Perseveranza, il battito della speranza
Ma nemmeno un capello del vostro capo andrà perduto. Con la vostra perseveranza salverete la vostra vita Luca 21,18-19
Le ultime domeniche del tempo ordinario ci fanno guardare oltre il presente, verso il compimento finale della storia e la piena realizzazione del Regno di Dio. Il brano di Luca riporta una parte del discorso che Gesù rivolge ai suoi discepoli prima della Passione. Luca raccoglie parole che per i suoi lettori avevano già trovato un riscontro nella storia. La distruzione di Gerusalemme, infatti, era già avvenuta.
«Maestro, quando dunque accadranno queste cose e quale sarà il segno, quando esse staranno per accadere?», chiedono alcuni tra la folla. Gesù però non entra in quella logica curiosa che cerca di conoscere tempi e segni. Non vuole alimentare calcoli apocalittici, ma educare i discepoli a uno sguardo di fede sulla storia. Il suo invito è chiaro: non lasciatevi ingannare, non abbiate paura.
Gesù parla di guerre, rivolte, popoli in lotta, terremoti, carestie e segni spaventosi. È il linguaggio tipico dell’apocalittica, che non va inteso come un annuncio di catastrofi imminenti, ma come un modo simbolico per dire che il male accompagna la vicenda umana. Da sempre, infatti, la storia è segnata da sofferenze, disordini e prove; ma Dio non abbandona il suo popolo. Gesù invita i suoi discepoli a non lasciarsi travolgere dal timore né da facili illusioni. La fine non è ancora arrivata, perché il cuore del messaggio non è la distruzione, ma la fedeltà di Dio. «Badate di non lasciarvi ingannare», dice, «non andate dietro a loro», «non vi terrorizzate ». La fede non si nutre di paura, ma di fiducia: è questa la perseveranza che salva.
Anche la persecuzione fa parte del cammino del discepolo. Non è un segno di fallimento, ma un’occasione per testimoniare il Vangelo. Gesù chiede di non difendersi con le proprie forze, ma di affidarsi allo Spirito, che darà le parole giuste al momento opportuno.
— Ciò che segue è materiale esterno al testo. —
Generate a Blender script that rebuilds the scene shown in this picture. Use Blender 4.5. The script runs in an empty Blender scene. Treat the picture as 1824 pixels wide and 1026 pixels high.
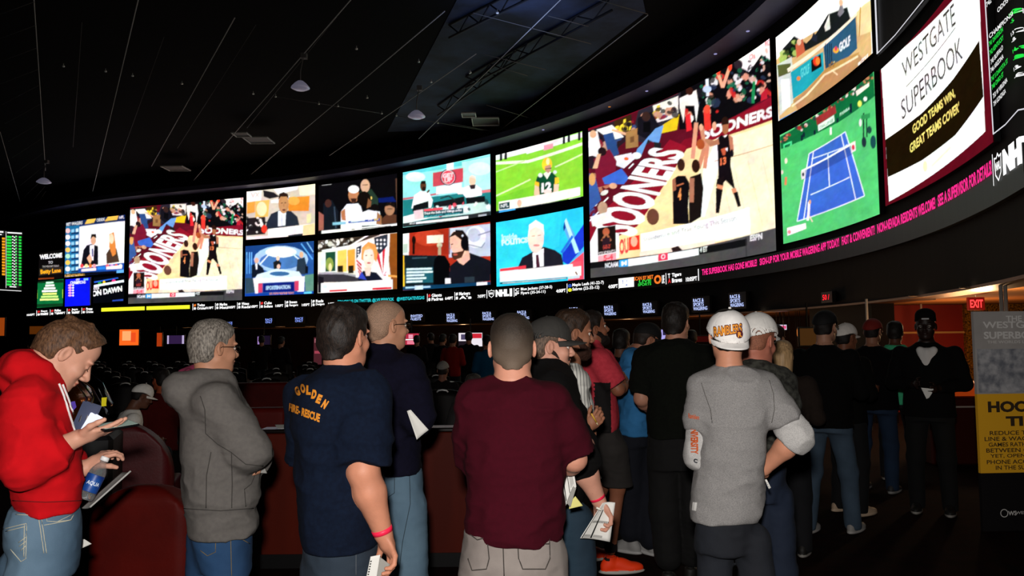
import bpy, bmesh, math, random
import numpy as np
from mathutils import Vector, Matrix
from mathutils.bvhtree import BVHTree

# ---------------------------------------------------------------- camera, world, flash, exposure
scene = bpy.context.scene
COL = scene.collection
F, CX, CY, EYE = 1383.0, 912.0, 513.0, 1.65
PITCH, ROLL = math.radians(3.69), math.radians(0.57)
cam_data = bpy.data.cameras.new('camera')
cam_data.sensor_width = 36.0
cam_data.lens = F / 1824.0 * 36.0
cam_data.clip_start, cam_data.clip_end = 0.05, 200
cam = bpy.data.objects.new('camera', cam_data)
COL.objects.link(cam)
cam_rot = Matrix.Rotation(math.pi / 2 + PITCH, 4, 'X') @ Matrix.Rotation(-ROLL, 4, 'Z')
cam.matrix_world = Matrix.Translation((0, 0, EYE)) @ cam_rot
scene.camera = cam
CR = np.array(cam_rot.to_3x3())

world = bpy.data.worlds.new('world')
world.use_nodes = True
world.node_tree.nodes['Background'].inputs[0].default_value = (0.5, 0.35, 0.3, 1)
world.node_tree.nodes['Background'].inputs[1].default_value = 0.004
scene.world = world

def lamp(name, kind, loc, energy, color=(1, 1, 1), size=0.1, rot=None, blend=None, spot=None):
    l = bpy.data.lights.new(name, kind)
    l.energy = energy
    l.color = color
    if kind == 'AREA':
        l.size = size
    else:
        l.shadow_soft_size = size
    if spot:
        l.spot_size = spot
        l.spot_blend = blend or 0.3
    o = bpy.data.objects.new(name, l)
    o.location = loc
    if rot:
        o.rotation_euler = rot
    COL.objects.link(o)
    return o

# the photographer's flash, just above the lens
lamp('camera_flash', 'SPOT', (-0.05, -0.12, EYE + 0.22), 560, (1.0, 0.96, 0.92), 0.05,
     (math.radians(88), 0, 0), 0.45, math.radians(155))
vs = scene.view_settings
scene.display_settings.display_device = 'sRGB'
vs.view_transform = 'Standard'
vs.look = 'None'
vs.exposure = 0.0
vs.gamma = 1.0
vs.use_curve_mapping = False
scene.cycles.max_bounces = 6
scene.cycles.use_light_tree = True
scene.cycles.sample_clamp_indirect = 3.0

# ---------------------------------------------------------------- helpers
def ray(px, py):
    d = CR @ np.array([(px - CX) / F, -(py - CY) / F, -1.0])
    return d / d[1]                                    # scaled so that y = 1
def at(px, py, y):
    return np.array([0, 0, EYE]) + ray(px, py) * y
def on_floor(px, y):
    p = at(px, 603, y)
    return np.array([p[0], y, 0.0])

def lin(c):
    """sRGB 0-255 hex or tuple -> linear rgb"""
    if isinstance(c, str):
        c = c.lstrip('#')
        c = tuple(int(c[i:i + 2], 16) for i in (0, 2, 4))
    a = np.asarray(c, float) / 255.0
    return np.where(a <= 0.04045, a / 12.92, ((a + 0.055) / 1.055) ** 2.4)

MATS = {}
def mat(name, color=None, rough=0.7, metal=0.0, emit=None, strength=0.0, noise=0.0, nscale=20.0, bump=0.0, bscale=200.0,
        spec=0.3, color2=None, alpha=1.0, trans=0.0, stretch=(1, 1, 1), sheen=0.0, sss=0.0, coat=0.0):
    if name in MATS:
        return MATS[name]
    m = bpy.data.materials.new(name)
    m.use_nodes = True
    nt = m.node_tree
    b = nt.nodes['Principled BSDF']
    col = lin(color if color is not None else (128, 128, 128))
    b.inputs['Base Color'].default_value = (*col, 1)
    b.inputs['Roughness'].default_value = rough
    b.inputs['Metallic'].default_value = metal
    b.inputs['Specular IOR Level'].default_value = spec
    b.inputs['Alpha'].default_value = alpha
    b.inputs['Transmission Weight'].default_value = trans
    b.inputs['Sheen Weight'].default_value = sheen
    b.inputs['Coat Weight'].default_value = coat
    if sss:
        b.inputs['Subsurface Weight'].default_value = sss
        b.inputs['Subsurface Radius'].default_value = (0.012, 0.005, 0.003)
    if emit is not None:
        b.inputs['Emission Color'].default_value = (*lin(emit), 1)
        b.inputs['Emission Strength'].default_value = strength
    tc = None
    if noise or bump:
        tc = nt.nodes.new('ShaderNodeTexCoord')
        mp = nt.nodes.new('ShaderNodeMapping')
        mp.inputs['Scale'].default_value = stretch
        nt.links.new(tc.outputs['Object'], mp.inputs['Vector'])
    if noise:
        n = nt.nodes.new('ShaderNodeTexNoise')
        n.inputs['Scale'].default_value = nscale
        n.inputs['Detail'].default_value = 5
        nt.links.new(mp.outputs[0], n.inputs['Vector'])
        mx = nt.nodes.new('ShaderNodeMix')
        mx.data_type = 'RGBA'
        c2 = lin(color2) if color2 is not None else col * (1 - noise)
        mx.inputs['A'].default_value = (*col, 1)
        mx.inputs['B'].default_value = (*c2, 1)
        r = nt.nodes.new('ShaderNodeMapRange')
        r.inputs['From Min'].default_value = 0.35
        r.inputs['From Max'].default_value = 0.65
        nt.links.new(n.outputs['Fac'], r.inputs['Value'])
        nt.links.new(r.outputs[0], mx.inputs['Factor'])
        nt.links.new(mx.outputs['Result'], b.inputs['Base Color'])
    if bump:
        n2 = nt.nodes.new('ShaderNodeTexNoise')
        n2.inputs['Scale'].default_value = bscale
        n2.inputs['Detail'].default_value = 3
        nt.links.new(mp.outputs[0], n2.inputs['Vector'])
        bp = nt.nodes.new('ShaderNodeBump')
        bp.inputs['Strength'].default_value = bump
        bp.inputs['Distance'].default_value = 0.004
        nt.links.new(n2.outputs['Fac'], bp.inputs['Height'])
        nt.links.new(bp.outputs[0], b.inputs['Normal'])
    MATS[name] = m
    return m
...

Annunciare il Vangelo comporta infatti fatica, rifiuti e, talvolta, perfino la perdita della vita; ma è proprio attraverso queste prove che la fede si purifica e diventa testimonianza viva. Il Signore, infine, incoraggia i suoi con una promessa che attraversa i secoli: «Nemmeno un capello del vostro capo andrà perduto». Nulla di ciò che siamo o viviamo va perso davanti a Dio. Come commenta san Gregorio Magno, anche ciò che non fa male, come il taglio di un capello, non sarà dimenticato da Dio: è il segno della sua cura tenera e totale per ciascuno dei suoi figli. Alla fine, ciò che Gesù chiede è una cosa sola: la perseveranza. Rimanere saldi nella fede, nonostante tutto. È questa fedeltà quotidiana, umile e tenace, che conduce alla salvezza.
È di grande consolazione anche la parola del profeta Malachia (3,19-20) nella prima lettura: «Per voi, che avete timore del mio nome, sorgerà con raggi benefici il sole di giustizia e voi uscirete saltellanti come vitelli di stalla». L’immagine è vivace e piena di speranza: descrive una gioia giovane, libera e irrefrenabile, come quella di animali che, dopo essere stati a lungo chiusi, vengono finalmente liberati alla luce del sole. È il segno di un popolo che ritrova la vita dopo un tempo di oppressione e oscurità. Il “sole di giustizia” è il simbolo del Signore che viene a rischiarare ciò che era immerso nelle tenebre. La sua presenza porta guarigione, libertà e nuova energia. Dopo il tempo della prova, si apre un orizzonte di pace: Dio non dimentica coloro che restano fedeli al suo nome, ma li colma di luce e di forza.